# SOURCE MATERIAL start
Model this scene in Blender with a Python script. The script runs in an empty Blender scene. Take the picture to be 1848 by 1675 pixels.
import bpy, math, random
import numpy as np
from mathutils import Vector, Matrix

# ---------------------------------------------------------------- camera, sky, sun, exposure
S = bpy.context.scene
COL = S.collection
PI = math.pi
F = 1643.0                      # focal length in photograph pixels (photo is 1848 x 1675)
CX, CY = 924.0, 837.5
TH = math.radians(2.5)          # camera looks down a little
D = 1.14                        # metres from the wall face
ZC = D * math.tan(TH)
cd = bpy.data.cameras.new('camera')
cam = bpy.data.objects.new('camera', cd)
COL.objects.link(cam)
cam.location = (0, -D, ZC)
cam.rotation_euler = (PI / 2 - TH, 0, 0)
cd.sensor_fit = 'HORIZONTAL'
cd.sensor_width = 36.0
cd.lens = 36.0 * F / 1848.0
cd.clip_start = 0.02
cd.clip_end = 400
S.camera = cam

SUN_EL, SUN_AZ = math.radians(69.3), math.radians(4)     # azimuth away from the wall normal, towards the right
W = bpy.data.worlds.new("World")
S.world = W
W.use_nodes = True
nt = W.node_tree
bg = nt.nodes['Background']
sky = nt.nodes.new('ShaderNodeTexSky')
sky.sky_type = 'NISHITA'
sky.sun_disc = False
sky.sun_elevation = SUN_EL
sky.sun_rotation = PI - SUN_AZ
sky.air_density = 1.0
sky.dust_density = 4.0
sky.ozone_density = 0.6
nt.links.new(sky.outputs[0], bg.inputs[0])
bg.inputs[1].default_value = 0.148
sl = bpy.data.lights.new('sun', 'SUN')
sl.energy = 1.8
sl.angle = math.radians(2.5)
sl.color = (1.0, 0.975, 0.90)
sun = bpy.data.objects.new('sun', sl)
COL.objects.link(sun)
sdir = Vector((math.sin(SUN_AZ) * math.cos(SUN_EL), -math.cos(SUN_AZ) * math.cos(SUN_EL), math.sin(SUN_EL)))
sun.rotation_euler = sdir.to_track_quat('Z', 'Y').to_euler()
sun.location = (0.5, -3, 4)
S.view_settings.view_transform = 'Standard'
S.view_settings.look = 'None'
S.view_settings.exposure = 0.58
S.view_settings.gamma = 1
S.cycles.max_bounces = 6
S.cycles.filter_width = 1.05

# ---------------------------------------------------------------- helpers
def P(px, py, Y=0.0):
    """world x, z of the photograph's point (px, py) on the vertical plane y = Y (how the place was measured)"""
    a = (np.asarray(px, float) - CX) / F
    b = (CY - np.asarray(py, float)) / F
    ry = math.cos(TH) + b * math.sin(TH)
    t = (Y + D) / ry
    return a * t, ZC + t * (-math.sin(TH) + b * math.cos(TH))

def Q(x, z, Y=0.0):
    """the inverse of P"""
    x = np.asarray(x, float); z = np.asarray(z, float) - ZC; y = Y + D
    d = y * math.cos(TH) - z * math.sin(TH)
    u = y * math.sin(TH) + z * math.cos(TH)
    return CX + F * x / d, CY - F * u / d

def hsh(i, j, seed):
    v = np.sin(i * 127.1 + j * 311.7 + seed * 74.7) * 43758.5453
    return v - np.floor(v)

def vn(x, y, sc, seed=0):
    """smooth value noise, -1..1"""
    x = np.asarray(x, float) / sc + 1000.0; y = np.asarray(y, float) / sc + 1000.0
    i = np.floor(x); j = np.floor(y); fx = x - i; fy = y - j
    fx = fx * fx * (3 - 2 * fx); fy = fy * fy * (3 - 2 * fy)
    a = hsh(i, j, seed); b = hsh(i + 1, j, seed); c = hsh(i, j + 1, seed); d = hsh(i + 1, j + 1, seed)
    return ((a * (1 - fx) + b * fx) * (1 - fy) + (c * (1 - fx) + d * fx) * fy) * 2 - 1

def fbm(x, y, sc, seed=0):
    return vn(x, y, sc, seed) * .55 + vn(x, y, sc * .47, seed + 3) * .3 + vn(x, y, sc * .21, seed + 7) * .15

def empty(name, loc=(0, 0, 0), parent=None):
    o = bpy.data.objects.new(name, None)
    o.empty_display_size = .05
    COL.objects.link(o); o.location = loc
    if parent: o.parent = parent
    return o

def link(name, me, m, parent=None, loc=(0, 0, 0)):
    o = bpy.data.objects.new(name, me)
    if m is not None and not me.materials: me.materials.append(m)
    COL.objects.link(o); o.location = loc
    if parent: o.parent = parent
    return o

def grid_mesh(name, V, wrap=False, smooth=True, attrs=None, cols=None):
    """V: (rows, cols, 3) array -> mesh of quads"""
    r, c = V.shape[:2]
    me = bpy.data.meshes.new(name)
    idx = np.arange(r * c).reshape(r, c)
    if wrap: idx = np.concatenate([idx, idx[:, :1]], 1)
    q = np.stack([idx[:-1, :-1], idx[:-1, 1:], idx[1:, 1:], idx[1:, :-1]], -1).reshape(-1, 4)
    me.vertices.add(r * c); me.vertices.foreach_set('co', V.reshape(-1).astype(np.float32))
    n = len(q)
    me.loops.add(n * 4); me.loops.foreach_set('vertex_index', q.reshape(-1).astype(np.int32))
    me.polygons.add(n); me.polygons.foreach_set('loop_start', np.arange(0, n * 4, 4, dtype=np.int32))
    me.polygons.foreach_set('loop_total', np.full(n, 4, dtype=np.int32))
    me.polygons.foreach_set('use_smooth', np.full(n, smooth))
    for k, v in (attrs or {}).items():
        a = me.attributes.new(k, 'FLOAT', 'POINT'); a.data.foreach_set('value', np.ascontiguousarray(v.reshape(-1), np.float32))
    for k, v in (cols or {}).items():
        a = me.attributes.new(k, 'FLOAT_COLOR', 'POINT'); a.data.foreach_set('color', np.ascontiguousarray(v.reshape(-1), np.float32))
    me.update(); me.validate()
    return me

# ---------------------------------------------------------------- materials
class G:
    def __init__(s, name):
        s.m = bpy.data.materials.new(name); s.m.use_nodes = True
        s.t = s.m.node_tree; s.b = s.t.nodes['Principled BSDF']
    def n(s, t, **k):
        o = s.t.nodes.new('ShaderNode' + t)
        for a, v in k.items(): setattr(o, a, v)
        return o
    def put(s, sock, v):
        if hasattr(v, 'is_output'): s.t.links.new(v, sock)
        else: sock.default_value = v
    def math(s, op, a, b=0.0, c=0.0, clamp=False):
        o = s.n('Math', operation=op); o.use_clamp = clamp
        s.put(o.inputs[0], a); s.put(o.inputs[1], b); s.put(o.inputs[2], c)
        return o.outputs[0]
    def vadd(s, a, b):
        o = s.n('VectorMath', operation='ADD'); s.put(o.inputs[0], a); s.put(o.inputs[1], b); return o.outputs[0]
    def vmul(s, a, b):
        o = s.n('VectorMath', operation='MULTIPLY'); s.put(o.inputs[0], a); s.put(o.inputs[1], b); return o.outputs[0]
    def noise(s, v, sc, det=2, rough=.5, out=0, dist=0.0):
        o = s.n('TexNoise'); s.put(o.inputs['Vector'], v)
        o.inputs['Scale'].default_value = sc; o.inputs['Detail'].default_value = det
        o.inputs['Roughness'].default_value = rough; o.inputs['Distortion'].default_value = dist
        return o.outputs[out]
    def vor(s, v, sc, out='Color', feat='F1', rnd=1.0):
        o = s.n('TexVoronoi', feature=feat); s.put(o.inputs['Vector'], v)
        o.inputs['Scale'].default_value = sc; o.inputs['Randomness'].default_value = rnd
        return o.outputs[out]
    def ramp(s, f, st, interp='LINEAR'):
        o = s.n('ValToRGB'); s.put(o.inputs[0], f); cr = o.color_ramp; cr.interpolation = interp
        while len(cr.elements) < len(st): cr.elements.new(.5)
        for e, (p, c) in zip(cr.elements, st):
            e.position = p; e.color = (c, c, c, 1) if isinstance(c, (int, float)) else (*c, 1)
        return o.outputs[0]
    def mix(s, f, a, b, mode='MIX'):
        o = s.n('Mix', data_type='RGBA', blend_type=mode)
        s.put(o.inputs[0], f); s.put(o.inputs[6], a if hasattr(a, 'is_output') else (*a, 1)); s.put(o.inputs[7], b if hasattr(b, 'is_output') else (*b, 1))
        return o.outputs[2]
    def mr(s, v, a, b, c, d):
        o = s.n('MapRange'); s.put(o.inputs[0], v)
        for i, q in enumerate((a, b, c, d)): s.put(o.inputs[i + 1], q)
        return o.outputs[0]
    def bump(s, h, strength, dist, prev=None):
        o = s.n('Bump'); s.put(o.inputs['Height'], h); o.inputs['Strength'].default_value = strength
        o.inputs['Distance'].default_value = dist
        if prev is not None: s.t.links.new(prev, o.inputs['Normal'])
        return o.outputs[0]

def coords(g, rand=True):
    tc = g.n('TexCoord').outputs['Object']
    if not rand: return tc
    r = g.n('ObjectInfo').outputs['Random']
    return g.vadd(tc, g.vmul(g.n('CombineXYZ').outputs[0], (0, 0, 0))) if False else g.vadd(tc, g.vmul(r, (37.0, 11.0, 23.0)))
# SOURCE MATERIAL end
[GOAL]:
Only the lines from the top of the data through the line that contains "from mathutils import Vector, Matrix" should be quoted, exactly as they stand.

[ANSWER FOR THE TASK]:
Model this scene in Blender with a Python script. The script runs in an empty Blender scene. Take the picture to be 1848 by 1675 pixels.
import bpy, math, random
import numpy as np
from mathutils import Vector, Matrix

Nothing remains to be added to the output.